┏━━

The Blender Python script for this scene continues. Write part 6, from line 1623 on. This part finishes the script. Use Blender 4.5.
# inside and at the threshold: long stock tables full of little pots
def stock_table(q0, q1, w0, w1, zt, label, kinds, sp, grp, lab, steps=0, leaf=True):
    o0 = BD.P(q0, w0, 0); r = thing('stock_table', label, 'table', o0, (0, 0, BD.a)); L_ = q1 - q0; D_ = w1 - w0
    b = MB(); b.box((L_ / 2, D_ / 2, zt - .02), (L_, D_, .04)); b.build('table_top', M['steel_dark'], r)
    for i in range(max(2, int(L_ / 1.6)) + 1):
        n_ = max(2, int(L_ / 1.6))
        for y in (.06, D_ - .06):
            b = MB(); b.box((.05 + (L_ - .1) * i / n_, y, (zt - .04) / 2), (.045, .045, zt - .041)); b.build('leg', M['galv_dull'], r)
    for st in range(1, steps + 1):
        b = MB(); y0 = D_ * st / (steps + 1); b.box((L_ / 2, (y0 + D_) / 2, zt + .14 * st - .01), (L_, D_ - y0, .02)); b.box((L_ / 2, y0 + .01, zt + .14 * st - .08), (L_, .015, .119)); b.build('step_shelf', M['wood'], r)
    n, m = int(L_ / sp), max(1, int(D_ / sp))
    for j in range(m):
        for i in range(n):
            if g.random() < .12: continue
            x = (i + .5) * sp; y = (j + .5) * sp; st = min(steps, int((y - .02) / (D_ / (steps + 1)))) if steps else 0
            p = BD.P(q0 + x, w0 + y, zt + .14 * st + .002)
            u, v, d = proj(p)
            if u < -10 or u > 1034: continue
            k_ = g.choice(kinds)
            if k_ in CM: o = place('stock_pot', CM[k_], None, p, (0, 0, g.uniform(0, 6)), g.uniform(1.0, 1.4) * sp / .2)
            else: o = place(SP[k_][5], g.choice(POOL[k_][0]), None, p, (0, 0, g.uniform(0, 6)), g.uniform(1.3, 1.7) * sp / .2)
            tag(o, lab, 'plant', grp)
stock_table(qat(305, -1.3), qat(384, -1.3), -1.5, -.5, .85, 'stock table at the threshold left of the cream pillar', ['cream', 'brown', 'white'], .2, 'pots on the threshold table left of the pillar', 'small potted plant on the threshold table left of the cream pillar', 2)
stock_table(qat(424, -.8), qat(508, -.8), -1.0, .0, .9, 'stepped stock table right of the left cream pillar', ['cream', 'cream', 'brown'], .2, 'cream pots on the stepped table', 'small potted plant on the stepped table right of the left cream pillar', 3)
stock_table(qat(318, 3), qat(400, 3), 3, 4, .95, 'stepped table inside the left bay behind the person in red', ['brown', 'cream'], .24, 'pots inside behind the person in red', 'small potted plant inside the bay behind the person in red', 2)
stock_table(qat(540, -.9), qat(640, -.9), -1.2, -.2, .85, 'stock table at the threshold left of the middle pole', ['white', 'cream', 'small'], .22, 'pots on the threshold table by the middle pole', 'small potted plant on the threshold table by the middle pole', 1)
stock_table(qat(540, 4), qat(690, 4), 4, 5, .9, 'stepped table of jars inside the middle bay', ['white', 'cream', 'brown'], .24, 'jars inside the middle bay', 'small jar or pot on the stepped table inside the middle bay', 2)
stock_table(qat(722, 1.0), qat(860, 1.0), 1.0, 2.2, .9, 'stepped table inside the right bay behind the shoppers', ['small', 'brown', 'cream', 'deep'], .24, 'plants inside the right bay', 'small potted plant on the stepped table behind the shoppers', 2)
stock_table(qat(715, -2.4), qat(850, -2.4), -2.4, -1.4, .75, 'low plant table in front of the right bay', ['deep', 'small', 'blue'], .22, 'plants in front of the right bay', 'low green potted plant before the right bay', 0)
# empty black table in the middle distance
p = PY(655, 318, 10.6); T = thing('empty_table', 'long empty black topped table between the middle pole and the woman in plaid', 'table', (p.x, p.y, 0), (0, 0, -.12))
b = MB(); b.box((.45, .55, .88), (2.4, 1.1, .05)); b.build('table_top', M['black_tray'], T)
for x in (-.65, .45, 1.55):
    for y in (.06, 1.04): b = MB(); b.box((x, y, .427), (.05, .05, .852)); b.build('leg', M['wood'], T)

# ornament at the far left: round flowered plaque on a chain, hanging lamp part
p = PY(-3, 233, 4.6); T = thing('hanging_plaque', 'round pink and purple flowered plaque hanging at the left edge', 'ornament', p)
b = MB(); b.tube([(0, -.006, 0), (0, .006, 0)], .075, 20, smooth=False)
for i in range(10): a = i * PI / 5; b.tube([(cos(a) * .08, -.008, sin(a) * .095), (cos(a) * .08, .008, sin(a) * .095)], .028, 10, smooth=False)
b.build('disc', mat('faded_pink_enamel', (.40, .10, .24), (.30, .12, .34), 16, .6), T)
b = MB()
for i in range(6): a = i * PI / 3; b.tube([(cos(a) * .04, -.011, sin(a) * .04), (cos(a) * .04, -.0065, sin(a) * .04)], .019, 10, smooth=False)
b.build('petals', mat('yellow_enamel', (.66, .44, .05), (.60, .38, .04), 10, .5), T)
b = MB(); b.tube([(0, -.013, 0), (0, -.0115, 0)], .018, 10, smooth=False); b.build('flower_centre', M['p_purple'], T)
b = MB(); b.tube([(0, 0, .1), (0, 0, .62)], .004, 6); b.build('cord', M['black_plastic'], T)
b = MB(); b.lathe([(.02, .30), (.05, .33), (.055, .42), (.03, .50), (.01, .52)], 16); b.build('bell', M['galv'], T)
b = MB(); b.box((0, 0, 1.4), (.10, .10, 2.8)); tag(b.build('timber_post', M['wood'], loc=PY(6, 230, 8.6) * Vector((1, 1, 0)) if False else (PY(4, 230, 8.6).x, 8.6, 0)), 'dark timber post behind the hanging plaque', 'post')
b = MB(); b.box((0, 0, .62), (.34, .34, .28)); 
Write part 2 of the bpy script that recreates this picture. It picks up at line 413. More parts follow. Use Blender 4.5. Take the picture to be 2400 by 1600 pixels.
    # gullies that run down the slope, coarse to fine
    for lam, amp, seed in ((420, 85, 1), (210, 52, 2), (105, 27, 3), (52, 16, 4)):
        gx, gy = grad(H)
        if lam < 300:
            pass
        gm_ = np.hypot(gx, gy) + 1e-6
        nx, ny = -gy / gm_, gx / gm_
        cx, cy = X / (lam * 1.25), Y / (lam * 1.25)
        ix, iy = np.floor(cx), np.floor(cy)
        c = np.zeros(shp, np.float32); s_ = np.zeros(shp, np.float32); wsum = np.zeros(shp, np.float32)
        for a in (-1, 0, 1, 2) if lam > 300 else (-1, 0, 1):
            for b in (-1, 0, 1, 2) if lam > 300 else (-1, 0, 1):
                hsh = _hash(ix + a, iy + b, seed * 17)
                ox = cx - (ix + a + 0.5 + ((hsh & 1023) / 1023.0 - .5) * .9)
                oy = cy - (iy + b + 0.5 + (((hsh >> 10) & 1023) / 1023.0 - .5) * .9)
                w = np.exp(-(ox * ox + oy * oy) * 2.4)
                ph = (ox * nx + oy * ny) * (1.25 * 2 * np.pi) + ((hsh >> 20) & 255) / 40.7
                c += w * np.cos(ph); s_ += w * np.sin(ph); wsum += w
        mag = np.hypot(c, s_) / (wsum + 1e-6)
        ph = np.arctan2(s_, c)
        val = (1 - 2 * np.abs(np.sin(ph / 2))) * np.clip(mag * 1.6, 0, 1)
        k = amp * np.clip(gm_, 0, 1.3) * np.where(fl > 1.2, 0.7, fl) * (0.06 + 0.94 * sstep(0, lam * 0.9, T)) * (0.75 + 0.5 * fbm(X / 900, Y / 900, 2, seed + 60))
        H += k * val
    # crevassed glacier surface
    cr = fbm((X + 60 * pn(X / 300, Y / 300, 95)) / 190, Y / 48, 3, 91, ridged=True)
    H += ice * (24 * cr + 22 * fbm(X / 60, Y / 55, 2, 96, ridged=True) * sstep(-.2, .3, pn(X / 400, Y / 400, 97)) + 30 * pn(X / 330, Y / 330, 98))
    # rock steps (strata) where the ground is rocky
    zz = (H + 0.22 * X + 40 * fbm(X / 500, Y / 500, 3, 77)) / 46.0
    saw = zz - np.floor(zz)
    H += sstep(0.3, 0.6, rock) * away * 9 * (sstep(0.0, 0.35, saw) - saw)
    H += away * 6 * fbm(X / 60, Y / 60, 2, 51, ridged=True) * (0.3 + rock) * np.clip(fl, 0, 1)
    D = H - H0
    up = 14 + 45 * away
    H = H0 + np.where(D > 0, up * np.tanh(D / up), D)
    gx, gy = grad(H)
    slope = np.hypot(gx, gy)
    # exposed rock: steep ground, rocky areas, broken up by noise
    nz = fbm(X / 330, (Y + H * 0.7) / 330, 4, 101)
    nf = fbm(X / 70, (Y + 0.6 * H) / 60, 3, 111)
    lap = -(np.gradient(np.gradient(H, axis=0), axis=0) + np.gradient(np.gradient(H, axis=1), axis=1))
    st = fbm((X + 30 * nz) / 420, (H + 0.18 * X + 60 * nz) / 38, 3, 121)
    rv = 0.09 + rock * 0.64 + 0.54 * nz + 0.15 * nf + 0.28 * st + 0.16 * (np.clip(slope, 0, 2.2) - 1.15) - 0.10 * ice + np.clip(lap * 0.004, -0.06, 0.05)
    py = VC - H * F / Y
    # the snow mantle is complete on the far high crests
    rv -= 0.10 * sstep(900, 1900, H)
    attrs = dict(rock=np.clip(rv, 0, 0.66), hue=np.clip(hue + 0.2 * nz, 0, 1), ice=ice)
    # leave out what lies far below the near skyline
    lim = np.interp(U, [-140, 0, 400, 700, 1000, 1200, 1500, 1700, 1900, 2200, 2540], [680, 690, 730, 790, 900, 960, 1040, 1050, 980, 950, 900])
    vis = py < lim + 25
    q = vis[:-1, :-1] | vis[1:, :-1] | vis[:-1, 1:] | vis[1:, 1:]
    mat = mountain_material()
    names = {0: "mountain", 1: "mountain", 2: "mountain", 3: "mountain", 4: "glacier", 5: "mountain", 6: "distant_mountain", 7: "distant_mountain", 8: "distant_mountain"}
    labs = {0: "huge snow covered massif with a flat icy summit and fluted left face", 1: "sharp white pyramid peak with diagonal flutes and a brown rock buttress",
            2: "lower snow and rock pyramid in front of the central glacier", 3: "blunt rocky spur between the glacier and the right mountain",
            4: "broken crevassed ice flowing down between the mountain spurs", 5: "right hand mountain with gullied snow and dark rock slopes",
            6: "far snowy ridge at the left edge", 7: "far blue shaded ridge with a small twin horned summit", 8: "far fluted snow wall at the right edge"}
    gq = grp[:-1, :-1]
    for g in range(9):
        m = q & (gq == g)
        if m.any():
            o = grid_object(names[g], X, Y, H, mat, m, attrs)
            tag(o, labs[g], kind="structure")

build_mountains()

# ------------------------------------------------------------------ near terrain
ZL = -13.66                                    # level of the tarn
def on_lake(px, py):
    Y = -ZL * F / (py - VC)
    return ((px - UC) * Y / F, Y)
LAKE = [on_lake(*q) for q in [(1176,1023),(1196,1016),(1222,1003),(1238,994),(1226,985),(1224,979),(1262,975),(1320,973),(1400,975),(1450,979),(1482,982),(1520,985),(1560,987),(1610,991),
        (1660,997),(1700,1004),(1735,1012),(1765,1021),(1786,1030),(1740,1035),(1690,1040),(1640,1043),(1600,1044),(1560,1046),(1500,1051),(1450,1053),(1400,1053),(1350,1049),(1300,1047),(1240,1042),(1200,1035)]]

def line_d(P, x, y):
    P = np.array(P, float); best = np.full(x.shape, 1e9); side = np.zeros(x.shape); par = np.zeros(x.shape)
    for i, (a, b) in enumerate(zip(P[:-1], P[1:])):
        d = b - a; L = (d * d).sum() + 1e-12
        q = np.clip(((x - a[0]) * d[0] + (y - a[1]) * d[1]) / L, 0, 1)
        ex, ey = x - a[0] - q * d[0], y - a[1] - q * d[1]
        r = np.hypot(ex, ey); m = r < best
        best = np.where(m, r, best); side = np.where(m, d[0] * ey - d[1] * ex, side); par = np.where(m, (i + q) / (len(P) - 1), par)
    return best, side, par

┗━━

• **The task**: Which lines contain the word "part"? Copy each of them.

• **The output**:
The Blender Python script for this scene continues. Write part 6, from line 1623 on. This part finishes the script. Use Blender 4.5.
# ornament at the far left: round flowered plaque on a chain, hanging lamp part
Write part 2 of the bpy script that recreates this picture. It picks up at line 413. More parts follow. Use Blender 4.5. Take the picture to be 2400 by 1600 pixels.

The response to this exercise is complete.